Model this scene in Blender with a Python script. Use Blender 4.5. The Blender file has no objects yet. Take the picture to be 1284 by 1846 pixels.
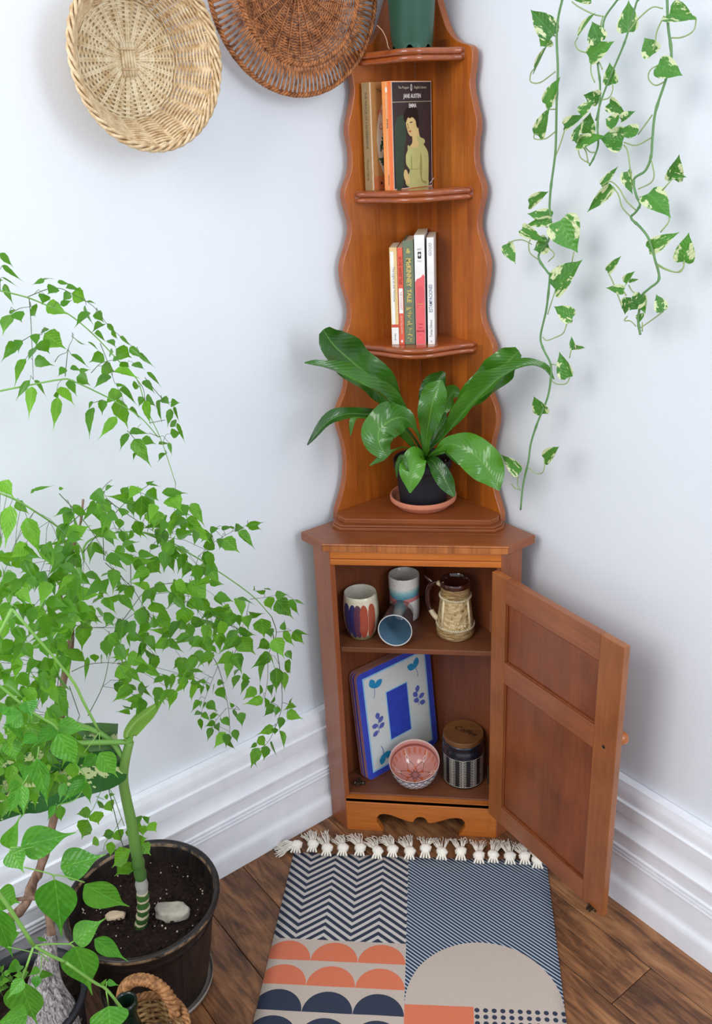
import bpy, math, random
from mathutils import Vector, Matrix, noise as mnoise
from math import pi, sin, cos, sqrt, atan2
random.seed(11)
C = bpy.context.scene.collection
SC = bpy.context.scene

# ------------------------------------------------------------------ camera, world, light, exposure
cam = bpy.data.cameras.new('camera'); co = bpy.data.objects.new('camera', cam); C.objects.link(co)
RX, UP, FW = Vector((0.99025809, 0.13109322, -0.04694135)), Vector((-0.00953838, 0.40018669, 0.916384)), Vector((-0.13891704, 0.90700892, -0.39753853))
M = Matrix((RX, UP, -FW)).transposed().to_4x4(); M.translation = Vector((0.11721908, -1.42852775, 1.35419058))
co.matrix_world = M
cam.sensor_fit = 'VERTICAL'; cam.sensor_height = 36.0; cam.lens = 36.0 * 1605.82 / 1846.0
cam.clip_start = 0.02
SC.camera = co

w = bpy.data.worlds.new('world'); SC.world = w; w.use_nodes = True
bg = w.node_tree.nodes['Background']; bg.inputs[0].default_value = (0.83, 0.90, 1.0, 1); bg.inputs[1].default_value = 0.86

def area(name, loc, target, sx, sy, energy, col):
    l = bpy.data.lights.new(name, 'AREA'); l.shape = 'RECTANGLE'; l.size = sx; l.size_y = sy; l.energy = energy; l.color = col
    o = bpy.data.objects.new(name, l); C.objects.link(o); o.location = loc
    o.rotation_euler = (Vector(target) - Vector(loc)).to_track_quat('-Z', 'Y').to_euler()
    return o
area('window_light_left', (-1.15, -2.1, 2.15), (0.05, 0.05, 0.75), 1.1, 1.2, 24, (1.0, 0.985, 0.96))
area('window_light_right', (1.75, -1.45, 1.75), (-0.25, 0.0, 0.75), 1.1, 1.2, 25, (0.88, 0.93, 1.0))
SC.view_settings.view_transform = 'Standard'; SC.view_settings.look = 'None'
SC.view_settings.exposure = 0.30; SC.view_settings.gamma = 1.0; SC.view_settings.use_curve_mapping = False
SC.display_settings.display_device = 'sRGB'

# ------------------------------------------------------------------ helpers: objects
def lin(c):
    return tuple((v/255/12.92 if v/255 <= .04045 else ((v/255+.055)/1.055)**2.4) for v in c)
def thing(name, label, cat, loc=(0,0,0), rotz=0.0, group=None, rot=None):
    o = bpy.data.objects.new(name, None); C.objects.link(o)
    o.location = loc; o.rotation_euler = rot if rot else (0, 0, rotz)
    o['label'] = label; o['category'] = cat; o.empty_display_size = .02
    if group: o['group'] = group
    return o
def mesh(name, vf, mats, uv=None, smooth=False):
    v, f = vf[0], vf[1]
    me = bpy.data.meshes.new(name); me.from_pydata([tuple(p) for p in v], [], f)
    if not isinstance(mats, (list, tuple)): mats = [mats]
    for m in mats: me.materials.append(m)
    if len(vf) > 2:
        me.polygons.foreach_set('material_index', vf[2])
    if uv:
        l = me.uv_layers.new(name='UVMap')
        for lp in me.loops: l.data[lp.index].uv = uv[lp.vertex_index]
    if smooth:
        me.polygons.foreach_set('use_smooth', [True]*len(me.polygons))
    me.validate(); me.update()
    return me
def part(name, vf, mats, parent=None, smooth=False, bevel=0, label=None, uv=None, loc=None, rot=None, seg=2, angle=None, scl=None):
    if scl: vf = ([(a, b_, c_*scl) for a, b_, c_ in vf[0]],)+tuple(vf[1:])
    me = mesh(name, vf, mats, uv, smooth)
    o = bpy.data.objects.new(name, me); C.objects.link(o)
    if parent: o.parent = parent
    if loc: o.location = loc
    if rot: o.rotation_euler = rot
    if label: o['label'] = label
    if bevel:
        b = o.modifiers.new('bevel', 'BEVEL'); b.width = bevel; b.segments = seg; b.limit_method = 'ANGLE'; b.angle_limit = math.radians(35)
    if angle is not None:
        me.polygons.foreach_set('use_smooth', [True]*len(me.polygons))
        try: me.set_sharp_from_angle(angle=math.radians(angle))
        except Exception: pass
    return o
def struct(name, vf, mats, **k):
    o = part(name, vf, mats, **k); o['kind'] = 'structure'; return o
def tag(o, label, cat, group=None):
    o['label'] = label; o['category'] = cat
    if group: o['group'] = group
    return o

# ------------------------------------------------------------------ helpers: shapes
def box(x0, x1, y0, y1, z0, z1):
    v = [(x0,y0,z0),(x1,y0,z0),(x1,y1,z0),(x0,y1,z0),(x0,y0,z1),(x1,y0,z1),(x1,y1,z1),(x0,y1,z1)]
    return v, [(0,3,2,1),(4,5,6,7),(0,1,5,4),(1,2,6,5),(2,3,7,6),(3,0,4,7)]
def prism(poly, z0, z1, fn=None):
    n = len(poly); v = [(p[0],p[1],z0) for p in poly]+[(p[0],p[1],z1) for p in poly]
    a = sum(poly[i][0]*poly[(i+1)%n][1]-poly[(i+1)%n][0]*poly[i][1] for i in range(n))
    f = [tuple(range(n-1,-1,-1)), tuple(range(n,2*n))]+[(i,(i+1)%n,n+(i+1)%n,n+i) for i in range(n)]
    if a < 0: f = [tuple(reversed(q)) for q in f]
    if fn: v = [fn(p) for p in v]
    return v, f
def merge(*L):
    v, f, m = [], [], []
    for g in L:
        k = len(v); v += list(g[0]); f += [tuple(i+k for i in q) for q in g[1]]
        m += list(g[2]) if len(g) > 2 else [0]*len(g[1])
    return v, f, m
def setm(g, i): return g[0], g[1], [i]*len(g[1])
def xf(g, mat): return ([tuple(mat @ Vector(p)) for p in g[0]],)+tuple(g[1:])
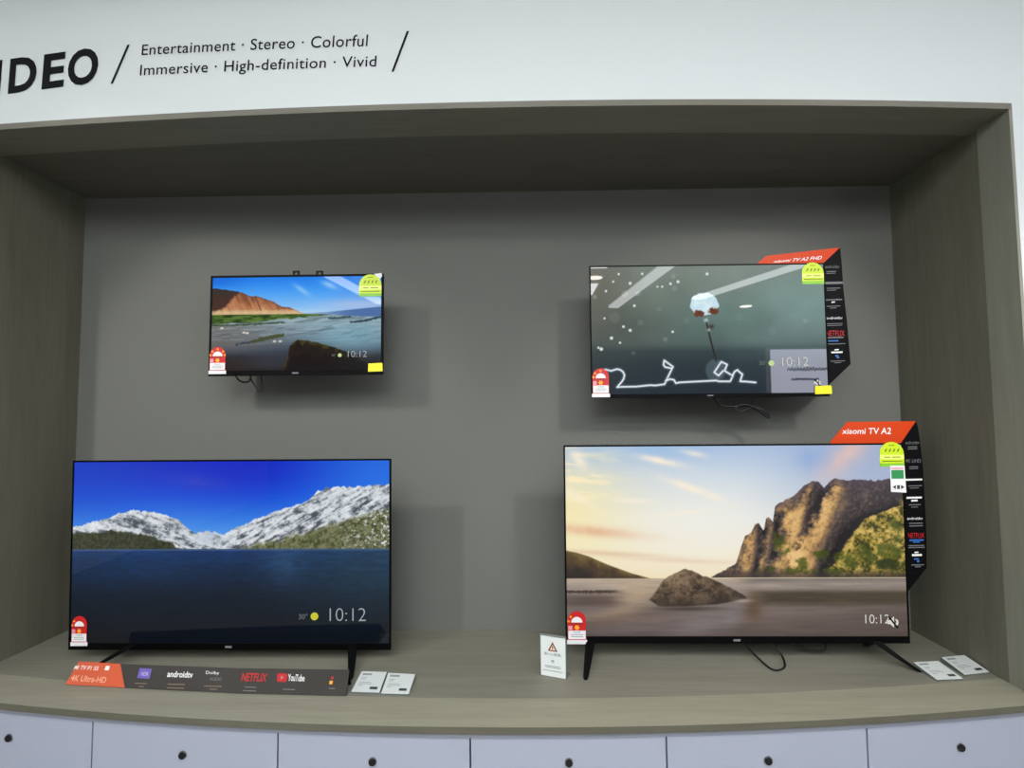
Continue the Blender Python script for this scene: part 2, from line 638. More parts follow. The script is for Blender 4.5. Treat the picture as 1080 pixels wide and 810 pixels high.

- **PROBLEM TO WORK ON**
Only lines belong in the copy: transcribe those from the start of the data through the line that contains "SC = bpy.context.scene", and skip the pictures.

- **RESULT FOR THIS TASK**
Model this scene in Blender with a Python script. Use Blender 4.5. The Blender file has no objects yet. Take the picture to be 1284 by 1846 pixels.
import bpy, math, random
from mathutils import Vector, Matrix, noise as mnoise
from math import pi, sin, cos, sqrt, atan2
random.seed(11)
C = bpy.context.scene.collection
SC = bpy.context.scene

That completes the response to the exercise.